Segall is from the three-chords-and-the-truth school of punk enlightenment. His guitar-playing actually involves more than those fabled three chords: he is an agile and imaginative musician. But he draws inspiration from the clamorous end of the sonic map, where fuzz pedals and monstrous distortion lie. Now releasing the 15th studio album of a recording career that also includes a dizzying array of collaborations and spin-off bands, he brings monkish zeal and auteur-like artistry to the often dusty world of retro-garage rock.

Three Bells shows signs of being worked on more thoroughly than the albums that used to pour forth from him in profusion. It lasts 65 minutes and arrives two years after its predecessor, Hello, Hi. Songs head off in odd directions, like the way “To You” switches between intensely driven rhythms and the chaotic sounds of something collapsing. But the 15 tracks sit together more coherently than 2018’s similarly lengthy Freedom’s Goblin

Album cover of ‘Three Bells’ by Ty Segall

“Wait” opens with delicate acoustic guitar and Segall singing lyrics suggestive of an acid trip that is about to go awry. “Wait, before I go insane,” he chants in a frazzled Syd Barrett voice: “Just reach out and touch my face.” Groundedness is provided by the comfortingly heavy sound of an electric guitar.
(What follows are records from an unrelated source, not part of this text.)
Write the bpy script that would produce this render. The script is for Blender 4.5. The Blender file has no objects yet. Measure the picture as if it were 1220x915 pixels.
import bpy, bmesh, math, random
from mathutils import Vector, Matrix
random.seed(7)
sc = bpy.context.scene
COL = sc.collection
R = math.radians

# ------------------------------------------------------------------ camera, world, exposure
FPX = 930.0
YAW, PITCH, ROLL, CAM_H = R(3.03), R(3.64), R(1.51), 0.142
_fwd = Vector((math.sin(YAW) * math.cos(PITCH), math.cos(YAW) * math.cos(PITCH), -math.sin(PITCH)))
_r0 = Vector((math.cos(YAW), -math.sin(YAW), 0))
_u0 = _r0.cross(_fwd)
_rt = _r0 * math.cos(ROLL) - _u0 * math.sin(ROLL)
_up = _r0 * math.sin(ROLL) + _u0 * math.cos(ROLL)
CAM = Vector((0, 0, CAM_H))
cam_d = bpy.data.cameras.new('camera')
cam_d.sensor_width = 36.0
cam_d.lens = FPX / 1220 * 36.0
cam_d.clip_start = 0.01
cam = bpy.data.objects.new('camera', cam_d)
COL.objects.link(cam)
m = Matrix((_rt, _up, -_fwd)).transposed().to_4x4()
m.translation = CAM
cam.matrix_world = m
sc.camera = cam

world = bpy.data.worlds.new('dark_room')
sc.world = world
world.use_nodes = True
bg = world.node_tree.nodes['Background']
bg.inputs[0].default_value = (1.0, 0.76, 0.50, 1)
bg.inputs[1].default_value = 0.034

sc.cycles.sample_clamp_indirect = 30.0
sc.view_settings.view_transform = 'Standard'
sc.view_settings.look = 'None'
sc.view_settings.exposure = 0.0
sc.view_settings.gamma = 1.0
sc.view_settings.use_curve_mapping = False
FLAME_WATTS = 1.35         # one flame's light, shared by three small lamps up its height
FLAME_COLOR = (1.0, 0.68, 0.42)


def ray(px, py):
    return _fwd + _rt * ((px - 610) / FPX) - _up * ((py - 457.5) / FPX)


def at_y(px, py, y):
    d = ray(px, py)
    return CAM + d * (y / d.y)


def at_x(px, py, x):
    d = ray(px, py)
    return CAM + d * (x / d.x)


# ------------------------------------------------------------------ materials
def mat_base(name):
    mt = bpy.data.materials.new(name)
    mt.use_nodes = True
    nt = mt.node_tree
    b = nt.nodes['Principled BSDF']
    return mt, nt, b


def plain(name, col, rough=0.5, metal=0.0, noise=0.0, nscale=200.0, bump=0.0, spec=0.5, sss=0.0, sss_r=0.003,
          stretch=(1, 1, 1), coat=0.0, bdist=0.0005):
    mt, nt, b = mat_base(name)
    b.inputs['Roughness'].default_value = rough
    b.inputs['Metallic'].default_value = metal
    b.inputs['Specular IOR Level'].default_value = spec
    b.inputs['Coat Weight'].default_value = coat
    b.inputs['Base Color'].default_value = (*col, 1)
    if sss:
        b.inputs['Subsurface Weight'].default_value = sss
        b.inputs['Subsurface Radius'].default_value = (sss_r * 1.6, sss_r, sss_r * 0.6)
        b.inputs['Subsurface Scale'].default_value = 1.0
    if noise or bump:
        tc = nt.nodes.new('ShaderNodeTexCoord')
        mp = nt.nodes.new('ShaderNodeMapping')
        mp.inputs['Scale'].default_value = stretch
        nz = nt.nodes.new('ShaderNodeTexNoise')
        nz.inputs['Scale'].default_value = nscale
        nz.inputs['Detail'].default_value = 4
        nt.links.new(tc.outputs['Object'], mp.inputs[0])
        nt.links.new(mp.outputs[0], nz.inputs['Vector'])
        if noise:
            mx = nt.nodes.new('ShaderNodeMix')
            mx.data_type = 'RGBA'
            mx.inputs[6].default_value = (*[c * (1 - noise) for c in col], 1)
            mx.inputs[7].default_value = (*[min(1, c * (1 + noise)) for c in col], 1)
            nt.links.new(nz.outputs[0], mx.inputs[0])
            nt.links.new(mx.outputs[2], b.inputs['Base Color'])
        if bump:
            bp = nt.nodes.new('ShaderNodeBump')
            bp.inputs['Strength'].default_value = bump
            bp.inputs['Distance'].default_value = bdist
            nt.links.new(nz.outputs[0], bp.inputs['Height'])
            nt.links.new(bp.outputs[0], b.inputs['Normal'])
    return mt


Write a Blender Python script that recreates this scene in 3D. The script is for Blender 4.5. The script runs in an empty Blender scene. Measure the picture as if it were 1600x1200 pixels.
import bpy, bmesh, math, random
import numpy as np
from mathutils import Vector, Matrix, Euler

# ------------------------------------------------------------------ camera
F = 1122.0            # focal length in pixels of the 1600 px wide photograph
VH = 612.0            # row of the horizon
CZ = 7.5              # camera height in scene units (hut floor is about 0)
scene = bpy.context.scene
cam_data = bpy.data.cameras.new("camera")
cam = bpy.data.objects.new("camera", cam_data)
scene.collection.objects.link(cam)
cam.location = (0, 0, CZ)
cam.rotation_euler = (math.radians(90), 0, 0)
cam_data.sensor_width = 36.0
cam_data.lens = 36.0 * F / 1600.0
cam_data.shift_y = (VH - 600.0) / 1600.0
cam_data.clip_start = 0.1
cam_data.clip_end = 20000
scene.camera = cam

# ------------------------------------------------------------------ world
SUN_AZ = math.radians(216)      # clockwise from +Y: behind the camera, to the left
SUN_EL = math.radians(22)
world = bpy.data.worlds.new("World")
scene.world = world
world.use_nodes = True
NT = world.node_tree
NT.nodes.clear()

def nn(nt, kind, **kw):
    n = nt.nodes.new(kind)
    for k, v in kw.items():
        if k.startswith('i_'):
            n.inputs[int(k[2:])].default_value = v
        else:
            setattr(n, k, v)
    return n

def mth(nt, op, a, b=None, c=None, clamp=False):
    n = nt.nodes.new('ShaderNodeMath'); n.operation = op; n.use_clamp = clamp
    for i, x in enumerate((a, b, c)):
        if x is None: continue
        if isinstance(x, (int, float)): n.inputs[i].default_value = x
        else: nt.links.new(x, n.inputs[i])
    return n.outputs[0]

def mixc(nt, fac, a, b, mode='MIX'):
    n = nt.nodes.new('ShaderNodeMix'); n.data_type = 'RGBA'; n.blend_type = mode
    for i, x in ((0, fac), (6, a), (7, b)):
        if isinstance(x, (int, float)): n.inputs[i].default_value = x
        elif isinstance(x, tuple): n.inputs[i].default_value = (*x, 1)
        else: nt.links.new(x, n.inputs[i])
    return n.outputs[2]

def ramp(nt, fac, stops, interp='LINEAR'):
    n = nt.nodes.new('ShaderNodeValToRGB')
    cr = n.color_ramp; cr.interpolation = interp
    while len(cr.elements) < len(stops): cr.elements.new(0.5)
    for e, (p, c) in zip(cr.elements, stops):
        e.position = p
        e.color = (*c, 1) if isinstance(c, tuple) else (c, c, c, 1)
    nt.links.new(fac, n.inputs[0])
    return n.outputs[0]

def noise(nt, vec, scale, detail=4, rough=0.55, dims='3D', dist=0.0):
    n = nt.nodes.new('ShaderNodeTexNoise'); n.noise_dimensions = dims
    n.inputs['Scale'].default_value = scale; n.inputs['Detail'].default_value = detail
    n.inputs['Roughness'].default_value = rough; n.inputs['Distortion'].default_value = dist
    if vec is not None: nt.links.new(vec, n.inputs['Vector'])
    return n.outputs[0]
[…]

A more switched-on Segall sings about going to “the place where the music’s louder”. 

This, in a nutshell, is his credo. It sounds simple, but considerable ingenuity is deployed to elucidate it. The clashing riffs of “Eggman” trade blows back and forth in binaural audio, as though from ear to ear. “Denée” has a jazz drumbeat and hypnotic electronic keyboard vamps. Even when matters get particularly far-out, like the psychedelic odyssey of “Void”, a serpentine groove carries us along. The song ends with Segall having an epiphany about truth amid a guitar wig-out. What else?